> _Objective_:
Return the material exactly, first line through the line containing "SC.camera = cam", and nothing more. Pictures stay out.

(Rows from a 3D scene dataset)
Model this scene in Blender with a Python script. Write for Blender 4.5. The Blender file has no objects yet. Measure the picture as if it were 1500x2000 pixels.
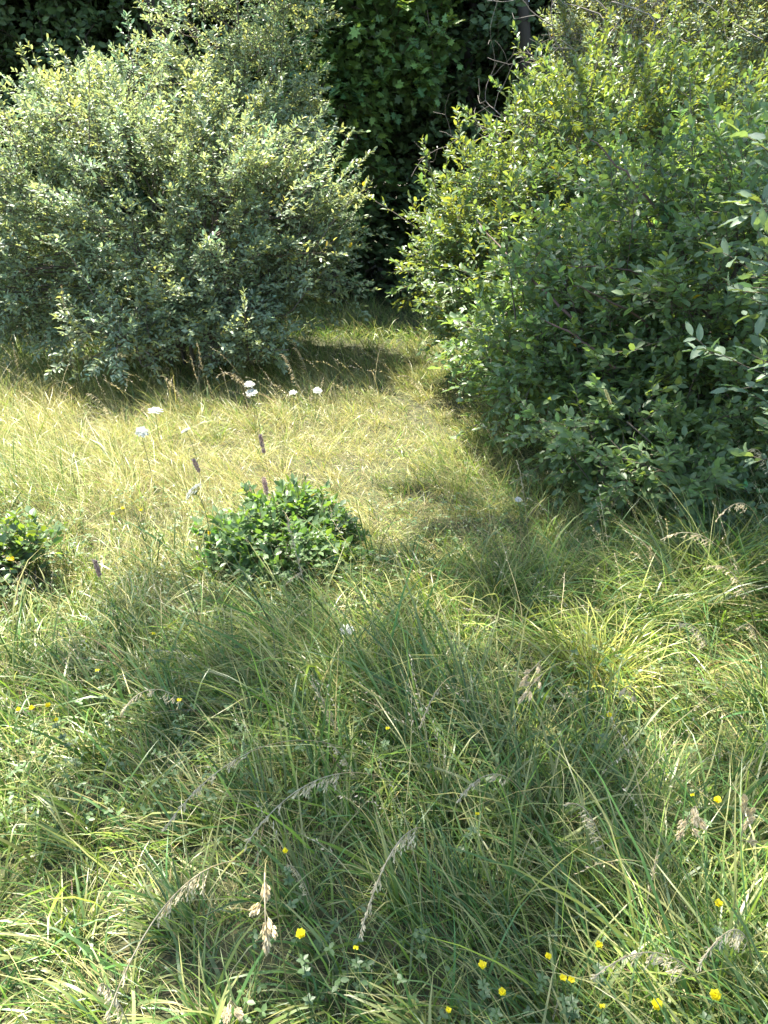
import bpy, math, numpy as np
from mathutils import Vector

# ------------------------------------------------------------------ camera, world, sun, exposure
SC = bpy.context.scene
PITCH = math.radians(24.0)
EYE = np.array([0.0, 0.0, 1.6])
FPX = 1455.0                                    # focal length in pixels of the 1500 x 2000 photograph
cam_d = bpy.data.cameras.new("camera")
cam_d.sensor_fit = 'VERTICAL'
cam_d.sensor_height = 24.0
cam_d.lens = 24.0 * FPX / 2000.0
cam_d.clip_start = 0.05
cam_d.clip_end = 500
cam = bpy.data.objects.new("camera", cam_d)
SC.collection.objects.link(cam)
cam.location = EYE
cam.rotation_euler = (math.radians(90) - PITCH, 0, 0)
SC.camera = cam

SUN_EL, SUN_AZ = math.radians(66), math.radians(-35)   # azimuth clockwise from +Y (view direction)
world = bpy.data.worlds.new("World")
SC.world = world
world.use_nodes = True
nt = world.node_tree
sky = nt.nodes.new('ShaderNodeTexSky')
sky.sky_type = 'NISHITA'
sky.sun_disc = False
sky.sun_elevation = SUN_EL
sky.sun_rotation = SUN_AZ
nt.links.new(sky.outputs[0], nt.nodes['Background'].inputs[0])
nt.nodes['Background'].inputs[1].default_value = 0.115
sun_d = bpy.data.lights.new("sun", 'SUN')
sun_d.energy = 5.0
sun_d.angle = math.radians(0.6)
sun_d.color = (1.0, 0.94, 0.82)
sun = bpy.data.objects.new("sun", sun_d)
SC.collection.objects.link(sun)
SUNV = Vector((math.sin(SUN_AZ) * math.cos(SUN_EL), math.cos(SUN_AZ) * math.cos(SUN_EL), math.sin(SUN_EL)))
sun.rotation_euler = (-SUNV).to_track_quat('-Z', 'Y').to_euler()
SC.view_settings.view_transform = 'Standard'
SC.view_settings.look = 'None'
SC.view_settings.exposure = 2.16
SC.view_settings.gamma = 1.0
SC.render.engine = 'CYCLES'
SC.cycles.max_bounces = 8
SC.cycles.diffuse_bounces = 4
SC.cycles.transmission_bounces = 5
SC.cycles.glossy_bounces = 2
SC.cycles.use_denoising = True

# ------------------------------------------------------------------ helpers
RNG = np.random.default_rng(7)
_LAT = np.random.default_rng(3).random((128, 128))

def noise2(x, y, seed=0):
    x = np.asarray(x, float) + 37.1 * seed + 500; y = np.asarray(y, float) + 17.7 * seed + 500
    xi = np.floor(x).astype(int); yi = np.floor(y).astype(int)
    fx = x - xi; fy = y - yi
    fx = fx * fx * (3 - 2 * fx); fy = fy * fy * (3 - 2 * fy)
    g = lambda a, b: _LAT[a % 128, b % 128]
    return (g(xi, yi) * (1 - fx) + g(xi + 1, yi) * fx) * (1 - fy) + (g(xi, yi + 1) * (1 - fx) + g(xi + 1, yi + 1) * fx) * fy

def height(x, y):
    return 0.10 * (noise2(np.asarray(x) * .9, np.asarray(y) * .9, 1) - .5) + 0.04 * (noise2(np.asarray(x) * 3.1, np.asarray(y) * 3.1, 2) - .5)

def nrm(v):
    return v / np.maximum(np.linalg.norm(v, axis=-1, keepdims=True), 1e-9)

def ray(u, v):
    a = (u - 750) / FPX; b = (1000 - v) / FPX
    return np.array([a, math.cos(PITCH) + b * math.sin(PITCH), -math.sin(PITCH) + b * math.cos(PITCH)])

def at_y(u, v, Y):
    r = ray(u, v); return EYE + r * (Y / r[1])

def at_z(u, v, z=0.0):
    r = ray(u, v); return EYE + r * ((z - EYE[2]) / r[2])

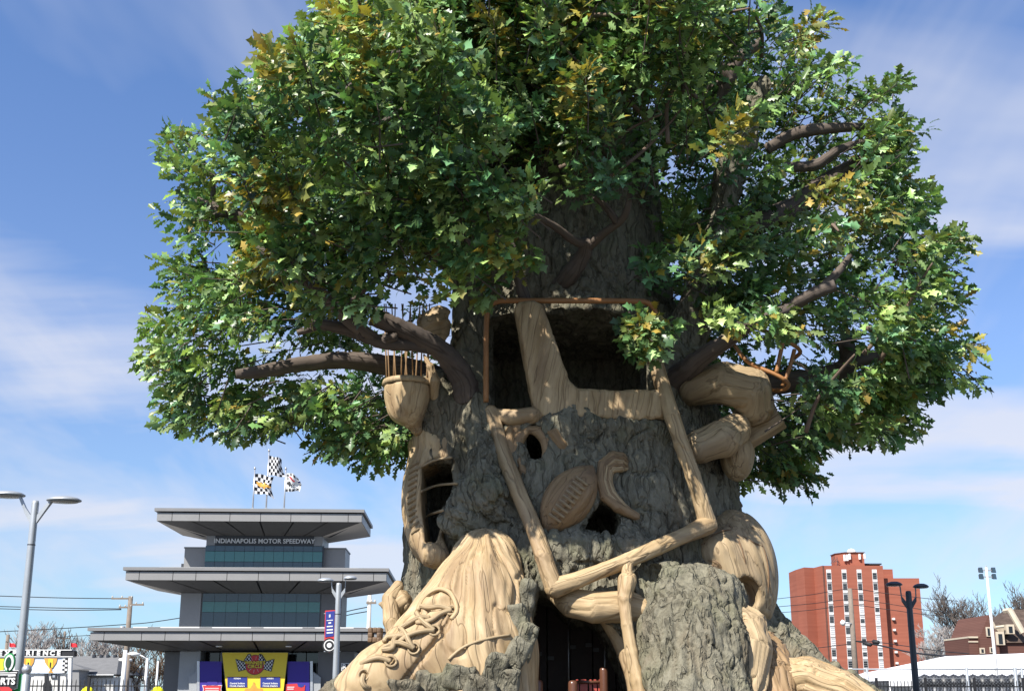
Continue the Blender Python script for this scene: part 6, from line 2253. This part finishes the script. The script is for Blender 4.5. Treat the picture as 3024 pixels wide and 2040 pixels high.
MB().add([(xb - 1.2, YG + 0.3, zE * 0.92), (float(r2[0]) + 3, YG + 0.3, zE * 0.92), (float(r2[0]) + 3, YG + 6, zr), (float(r3[0]), YG + 6, zr), (xb - 1.2, YG + 12, zE * 0.92), (float(r2[0]) + 3, YG + 12, zE * 0.92)],
         [(0, 1, 2, 3), (5, 4, 3, 2), (4, 0, 3), (1, 5, 2), (0, 4, 5, 1)]).build('roof', MAT['shingle_brown'], gh)
MB().box((xb - 1.0, YG + 0.6, 0), (float(r2[0]) + 3, YG + 11, zE * 0.915)).build('long_wall', MAT['brick_dark'], gh)
for (x, y0, x1_, y1) in ((1972, 805, 2008, 895), (1910, 1002, 1952, 1056), (2068, 850, 2135, 975), (2005, 995, 2030, 1050), (2165, 780, 2230, 870)):
    Yq = YG - 0.15 if x < 2060 else YG - 0.2 + 0.0
    a, b = g3(x, y1, Yq), g3(x1_, y0, Yq)
    fr = MB().box((a[0], Yq, a[2]), (b[0], Yq + (0.14 if x < 2060 else 3.0), b[2])).build('window_surround', MAT['stone_trim'], gh)
    w_ = (b[0] - a[0]) * 0.26
    MB().box((a[0] + w_, Yq - 0.03, a[2] + 0.1), (b[0] - w_, Yq - 0.005, b[2] - w_)).build('window', MAT['glass_dark'], fr)
MB().tube([g3(2190, 645, YG + 0.0), g3(2315, 862, YG - 0.6)], 0.35, 6).build('coping', MAT['stone_trim'], gh)
MB().tube([g3(2140, 655, YG + 1.0), g3(2195, 645, YG + 0.0)], 0.3, 6).build('coping', MAT['stone_trim'], gh)
MB().tube([g3(2020, 760, YG - 0.1), g3(2050, 810, YG - 0.1), g3(2130, 800, YG - 0.1)], 0.2, 6).build('coping', MAT['stone_trim'], gh)

# ------------------------------------------------------------------ right: white tent
YTn = 58.0
tn = empty('event_tent', tuple(c3(1700, 1400, YTn) * np.array([1, 1, 0])))
tag(tn, 'long white event tent with sloping roof behind the right-hand fences', 'tent')
e0, e1 = c3(1050, 1312, YTn), c3(2700, 1310, YTn)
rg0, rg1 = c3(1580, 1082, YTn + 7), c3(2700, 1000, YTn + 7)
zr_ = float(rg0[2])
ze = float(e0[2])
n = 8
for k in range(n):
    t0, t1 = k / n, (k + 1) / n
    L = lambda p, q_, t: np.array(p) * (1 - t) + np.array(q_) * t
    ea, eb = (e0[0], YTn, ze), (e1[0], YTn, ze)
    ra, rb = (rg0[0], YTn + 7, zr_), (rg1[0], YTn + 7, zr_ + 0.25)
    MB().add([L(ea, eb, t0), L(ea, eb, t1), L(ra, rb, t1), L(ra, rb, t0)], [(0, 1, 2, 3)]).build('roof_panel', MAT['tent_white'], tn)
    if k < n:
        a = L(ea, eb, t0)
        MB().add([a, L(ea, eb, t1), L(ea, eb, t1) + np.array([0, 0.02, -0.35]), L(ea, eb, (t0 + t1) / 2) + np.array([0, 0.02, -0.28]), a + np.array([0, 0.02, -0.35])], [(4, 3, 2, 1, 0)]).build('valance', MAT['tent_white'], tn)
        MB().tube([(a[0] + 0.05, YTn + 0.1, 0), (a[0] + 0.05, YTn + 0.1, ze)], 0.05, 8).build('leg', MAT['white_paint'], tn, True)
MB().add([(e0[0], YTn, ze), (rg0[0], YTn + 7, zr_), (e0[0], YTn + 14, ze)], [(0, 1, 2)]).build('hip_panel', MAT['tent_white'], tn)
MB().add([(e0[0], YTn + 14, ze), (rg0[0], YTn + 7, zr_), (rg1[0], YTn + 7, zr_ + 0.25), (e1[0], YTn + 14, ze)], [(0, 1, 2, 3)]).build('back_panel', MAT['tent_white'], tn)
MB().box((e0[0], YTn + 13.8, 0), (e1[0], YTn + 13.9, ze)).build('back_wall', MAT['tent_white'], tn)

# row of unidentified dark round-topped shapes before the tent, guessed as drums
for k in range(11):
    x = 1395 + k * 92
    c = c3(x, 1420, 46.0)
    ch = empty('round_shape', (float(c[0]), 46.0, 0))
    ords = ('first', 'second', 'third', 'fourth', 'fifth', 'sixth', 'seventh', 'eighth', 'ninth', 'tenth', 'eleventh')
    tag(ch, 'dark round-topped shape before the white tent, ' + ords[k] + ' from the left', 'bin', 'dark shapes before the tent')
    Rb = 0.33
    MB().lathe([(Rb * 0.85, 0), (Rb, 0.2), (Rb, c[2] - 0.1), (Rb * 0.98, c[2] + 0.25)], (c[0], 46.0, 0), 16).build('body', MAT['dark_metal'], ch, True)
    MB().lathe([(Rb * 1.04, 0), (Rb * 1.0, 0.16), (Rb * 0.7, 0.36), (0.02, 0.46)], (c[0], 46.0, c[2] + 0.25), 16).build('round_top', MAT['black_paint'], ch, True)

# ------------------------------------------------------------------ floodlight mast
YM = 50.0
mt_ = c3(1960, 240, YM)
mb_ = c3(2085, 1400, YM)
XM = float((mt_[0] + mb_[0]) / 2)
fm = empty('floodlight_mast', (XM, YM, 0))
tag(fm, 'slender white mast with four dark floodlights', 'floodlight')
HM = float(mt_[2])
MB().tube([(XM, YM, 0), (XM, YM, HM * 0.5), (XM, YM, HM)], [0.085, 0.07, 0.05], 14).build('mast', MAT['white_paint'], fm, True)
for dz in (-0.14, -0.43):
    MB().box((XM - 0.27, YM - 0.025, HM + dz - 0.025), (XM + 0.27, YM + 0.025, HM + dz + 0.025)).build('crossarm', MAT['galvanised'], fm)
    for sx in (-1, 1):
        cx0, cz0 = XM + sx * 0.29, HM + dz
        fl_ = MB()
        fl_.add([(cx0 - 0.085, YM - 0.14, cz0 - 0.12), (cx0 + 0.085, YM - 0.14, cz0 - 0.12), (cx0 + 0.085, YM - 0.07, cz0 + 0.13), (cx0 - 0.085, YM - 0.07, cz0 + 0.13),
                 (cx0 - 0.06, YM + 0.06, cz0 - 0.08), (cx0 + 0.06, YM + 0.06, cz0 - 0.08), (cx0 + 0.06, YM + 0.08, cz0 + 0.09), (cx0 - 0.06, YM + 0.08, cz0 + 0.09)],
                [(0, 1, 2, 3), (5, 4, 7, 6), (0, 4, 5, 1), (1, 5, 6, 2), (2, 6, 7, 3), (3, 7, 4, 0)])
        fo = fl_.build('lamp_housing', MAT['dark_metal'], fm)
        MB().quad((cx0 - 0.07, YM - 0.144, cz0 - 0.10), (cx0 + 0.07, YM - 0.144, cz0 - 0.10), (cx0 + 0.07, YM - 0.084, cz0 + 0.11), (cx0 - 0.07, YM - 0.084, cz0 + 0.11)).build('glass', MAT['glass_navy'], fo)
MB().tube([(XM, YM, HM), (XM, YM, HM + 0.08)], 0.03, 8).build('finial', MAT['galvanised'], fm, True)
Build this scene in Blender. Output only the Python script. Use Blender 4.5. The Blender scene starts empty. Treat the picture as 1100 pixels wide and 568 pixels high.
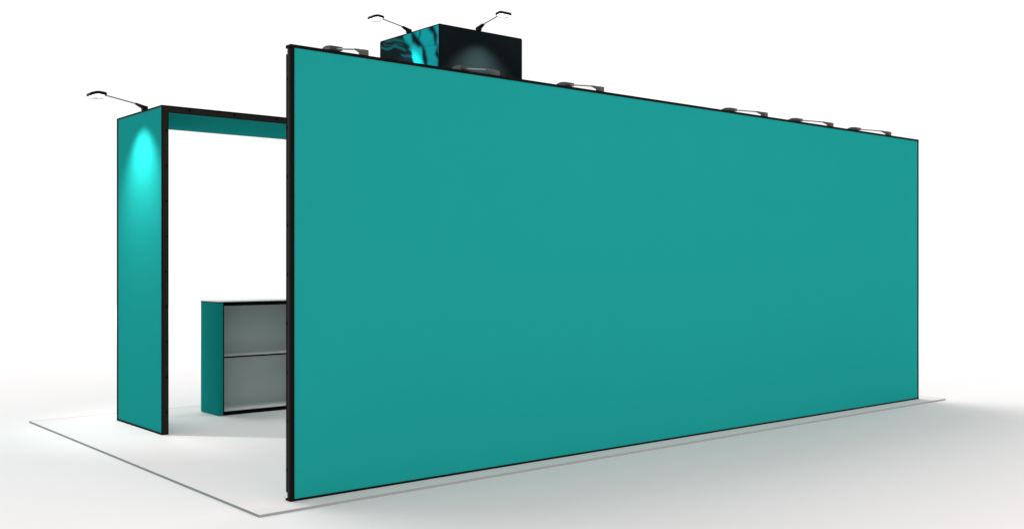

> _Result below_:
Model this scene in Blender with a Python script. Write for Blender 4.5. The Blender file has no objects yet. Measure the picture as if it were 1500x2000 pixels.
import bpy, math, numpy as np
from mathutils import Vector

# ------------------------------------------------------------------ camera, world, sun, exposure
SC = bpy.context.scene
PITCH = math.radians(24.0)
EYE = np.array([0.0, 0.0, 1.6])
FPX = 1455.0                                    # focal length in pixels of the 1500 x 2000 photograph
cam_d = bpy.data.cameras.new("camera")
cam_d.sensor_fit = 'VERTICAL'
cam_d.sensor_height = 24.0
cam_d.lens = 24.0 * FPX / 2000.0
cam_d.clip_start = 0.05
cam_d.clip_end = 500
cam = bpy.data.objects.new("camera", cam_d)
SC.collection.objects.link(cam)
cam.location = EYE
cam.rotation_euler = (math.radians(90) - PITCH, 0, 0)
SC.camera = cam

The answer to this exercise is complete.